Do you notice a lack of women in technology? If so, why do you think that’s the case?
I think most women hesitate to get themselves into what can be perceived as cut-throat competition in technology. Women are expected to play other roles outside of work with equal energy and confidence. Many feel that a high-pressure job in technology will keep them from their other duties.

Many women in the tech industry consider themselves introverts. Are you an introvert, and if so, what is the most difficult thing about being an introvert in the tech industry? How did you overcome it?
I wouldn’t call myself an introvert. I am comfortable making a conversation in a room full of strangers. However, I feel I learn and do my best when I listen to others and then talk when needed, so I may be perceived as an introvert at times.

Is there a female technologist you admire who has influenced your career journey and choices?
Kalpana Chawla was my role model growing up. At Intel, early on, Peggy Irelan motivated me to pursue the technical leadership path.

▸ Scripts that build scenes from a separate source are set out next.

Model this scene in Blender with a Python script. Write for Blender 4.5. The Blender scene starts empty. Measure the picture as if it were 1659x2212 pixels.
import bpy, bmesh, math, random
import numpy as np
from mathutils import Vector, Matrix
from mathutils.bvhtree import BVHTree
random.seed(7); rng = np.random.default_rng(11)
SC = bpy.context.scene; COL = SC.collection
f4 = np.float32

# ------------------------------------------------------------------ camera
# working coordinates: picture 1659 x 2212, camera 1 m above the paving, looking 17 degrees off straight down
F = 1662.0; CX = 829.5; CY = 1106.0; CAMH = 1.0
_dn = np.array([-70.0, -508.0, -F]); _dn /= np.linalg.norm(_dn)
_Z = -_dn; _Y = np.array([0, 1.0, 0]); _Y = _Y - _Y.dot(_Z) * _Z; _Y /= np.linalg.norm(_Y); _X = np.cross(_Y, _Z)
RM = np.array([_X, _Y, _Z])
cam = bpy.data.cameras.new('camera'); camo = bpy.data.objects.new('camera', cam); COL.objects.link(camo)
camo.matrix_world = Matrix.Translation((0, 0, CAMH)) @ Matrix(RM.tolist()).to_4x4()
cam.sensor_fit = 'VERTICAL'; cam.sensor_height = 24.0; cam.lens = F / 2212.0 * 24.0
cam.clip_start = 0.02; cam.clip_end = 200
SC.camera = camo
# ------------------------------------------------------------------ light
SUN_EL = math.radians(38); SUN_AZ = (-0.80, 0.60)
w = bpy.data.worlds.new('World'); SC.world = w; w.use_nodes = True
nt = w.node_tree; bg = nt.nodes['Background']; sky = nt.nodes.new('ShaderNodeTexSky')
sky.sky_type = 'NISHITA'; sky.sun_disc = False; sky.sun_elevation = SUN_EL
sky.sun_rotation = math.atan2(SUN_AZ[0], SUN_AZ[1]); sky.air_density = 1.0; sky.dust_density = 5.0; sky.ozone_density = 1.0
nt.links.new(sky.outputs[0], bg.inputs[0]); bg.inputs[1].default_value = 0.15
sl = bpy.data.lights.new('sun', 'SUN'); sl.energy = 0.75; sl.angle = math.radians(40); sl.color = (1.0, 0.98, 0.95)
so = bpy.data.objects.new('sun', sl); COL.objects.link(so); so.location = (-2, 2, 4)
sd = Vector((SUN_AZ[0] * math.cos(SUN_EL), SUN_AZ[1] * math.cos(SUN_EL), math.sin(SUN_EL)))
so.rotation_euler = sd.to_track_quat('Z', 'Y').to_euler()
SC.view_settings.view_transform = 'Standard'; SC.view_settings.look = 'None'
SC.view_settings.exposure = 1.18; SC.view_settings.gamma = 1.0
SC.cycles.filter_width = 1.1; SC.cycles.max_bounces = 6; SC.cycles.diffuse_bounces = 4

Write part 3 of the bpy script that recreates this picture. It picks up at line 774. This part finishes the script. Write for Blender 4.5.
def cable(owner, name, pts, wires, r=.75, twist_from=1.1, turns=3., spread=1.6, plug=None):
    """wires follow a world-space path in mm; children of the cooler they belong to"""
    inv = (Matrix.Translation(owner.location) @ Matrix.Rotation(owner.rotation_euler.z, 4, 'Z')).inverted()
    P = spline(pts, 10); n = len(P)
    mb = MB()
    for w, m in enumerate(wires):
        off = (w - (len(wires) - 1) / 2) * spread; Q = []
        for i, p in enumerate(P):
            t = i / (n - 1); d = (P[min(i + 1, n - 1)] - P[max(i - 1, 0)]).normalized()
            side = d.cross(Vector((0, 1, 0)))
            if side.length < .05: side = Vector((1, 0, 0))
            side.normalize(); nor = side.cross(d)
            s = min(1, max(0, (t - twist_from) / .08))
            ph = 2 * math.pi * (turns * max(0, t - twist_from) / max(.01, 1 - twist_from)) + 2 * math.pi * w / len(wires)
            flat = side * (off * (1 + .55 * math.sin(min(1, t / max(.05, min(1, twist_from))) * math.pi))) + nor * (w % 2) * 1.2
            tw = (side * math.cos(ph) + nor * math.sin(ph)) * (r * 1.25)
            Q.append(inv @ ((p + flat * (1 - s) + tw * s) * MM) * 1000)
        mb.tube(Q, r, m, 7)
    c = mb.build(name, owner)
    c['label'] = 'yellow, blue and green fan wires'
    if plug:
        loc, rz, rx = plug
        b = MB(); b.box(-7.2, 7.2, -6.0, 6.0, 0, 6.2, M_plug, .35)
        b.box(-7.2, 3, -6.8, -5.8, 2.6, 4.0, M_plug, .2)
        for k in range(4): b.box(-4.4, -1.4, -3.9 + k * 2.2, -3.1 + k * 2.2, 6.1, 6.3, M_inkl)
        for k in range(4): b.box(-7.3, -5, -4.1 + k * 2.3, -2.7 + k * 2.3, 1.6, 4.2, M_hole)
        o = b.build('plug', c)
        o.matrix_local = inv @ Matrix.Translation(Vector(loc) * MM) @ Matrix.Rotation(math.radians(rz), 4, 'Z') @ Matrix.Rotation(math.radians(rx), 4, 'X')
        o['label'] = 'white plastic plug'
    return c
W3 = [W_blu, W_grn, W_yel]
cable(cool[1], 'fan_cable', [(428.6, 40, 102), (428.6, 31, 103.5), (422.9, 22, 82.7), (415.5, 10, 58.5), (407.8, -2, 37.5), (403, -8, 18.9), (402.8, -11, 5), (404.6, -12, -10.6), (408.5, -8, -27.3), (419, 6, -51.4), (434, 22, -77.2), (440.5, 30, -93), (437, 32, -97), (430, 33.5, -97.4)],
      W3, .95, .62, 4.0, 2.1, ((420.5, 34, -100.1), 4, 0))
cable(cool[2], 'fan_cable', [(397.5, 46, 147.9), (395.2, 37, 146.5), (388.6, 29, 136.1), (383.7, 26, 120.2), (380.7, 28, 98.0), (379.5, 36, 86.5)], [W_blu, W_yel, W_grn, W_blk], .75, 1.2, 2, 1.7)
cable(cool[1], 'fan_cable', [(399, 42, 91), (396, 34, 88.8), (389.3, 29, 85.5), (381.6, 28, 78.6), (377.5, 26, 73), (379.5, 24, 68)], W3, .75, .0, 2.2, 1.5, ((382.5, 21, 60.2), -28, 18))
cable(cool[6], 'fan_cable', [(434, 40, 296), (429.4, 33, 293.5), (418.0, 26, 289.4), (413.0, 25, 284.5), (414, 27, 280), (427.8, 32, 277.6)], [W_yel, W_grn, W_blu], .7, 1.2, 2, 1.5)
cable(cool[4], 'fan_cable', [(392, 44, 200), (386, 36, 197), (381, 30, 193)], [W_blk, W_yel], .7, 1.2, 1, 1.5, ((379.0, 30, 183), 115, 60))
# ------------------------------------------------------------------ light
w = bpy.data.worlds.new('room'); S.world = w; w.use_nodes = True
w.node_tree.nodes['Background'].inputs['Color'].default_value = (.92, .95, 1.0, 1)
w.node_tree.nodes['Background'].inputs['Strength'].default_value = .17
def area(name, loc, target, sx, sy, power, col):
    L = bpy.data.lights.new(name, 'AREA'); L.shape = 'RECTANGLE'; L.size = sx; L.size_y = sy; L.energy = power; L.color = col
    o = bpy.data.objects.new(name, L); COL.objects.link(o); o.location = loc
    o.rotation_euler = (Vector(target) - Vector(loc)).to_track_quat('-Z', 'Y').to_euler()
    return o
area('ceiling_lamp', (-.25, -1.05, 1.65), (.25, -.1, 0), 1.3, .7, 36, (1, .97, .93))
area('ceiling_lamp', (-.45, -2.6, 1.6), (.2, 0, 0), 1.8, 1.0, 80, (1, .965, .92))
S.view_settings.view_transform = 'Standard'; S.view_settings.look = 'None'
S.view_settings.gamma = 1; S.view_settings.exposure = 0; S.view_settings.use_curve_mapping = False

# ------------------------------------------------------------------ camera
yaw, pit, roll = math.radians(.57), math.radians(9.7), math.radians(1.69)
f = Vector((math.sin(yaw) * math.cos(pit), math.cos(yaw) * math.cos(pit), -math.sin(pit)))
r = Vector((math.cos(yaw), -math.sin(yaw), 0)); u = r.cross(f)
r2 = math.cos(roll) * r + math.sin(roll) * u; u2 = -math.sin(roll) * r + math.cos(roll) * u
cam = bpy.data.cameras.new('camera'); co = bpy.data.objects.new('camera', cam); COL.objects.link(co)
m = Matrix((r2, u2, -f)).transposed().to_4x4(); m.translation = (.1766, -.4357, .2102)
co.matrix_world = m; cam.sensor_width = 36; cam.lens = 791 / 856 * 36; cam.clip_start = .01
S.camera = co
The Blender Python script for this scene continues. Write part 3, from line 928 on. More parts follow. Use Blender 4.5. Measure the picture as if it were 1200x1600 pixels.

What advice would you give to a woman considering a career in the tech industry? What do you wish you had known?
You do not have to feel like you need to work more than your peers or are at a disadvantage due to your gender. Believe in yourself!

Tell us about your recent patent and the impact your patent may have.
My recently granted patent is around synchronizing content rendering across screens connected to different Intel systems (e.g., the NUC). This will provide a bigger canvas like the ones we see during news broadcasts or in a sports stadium or in Times Square!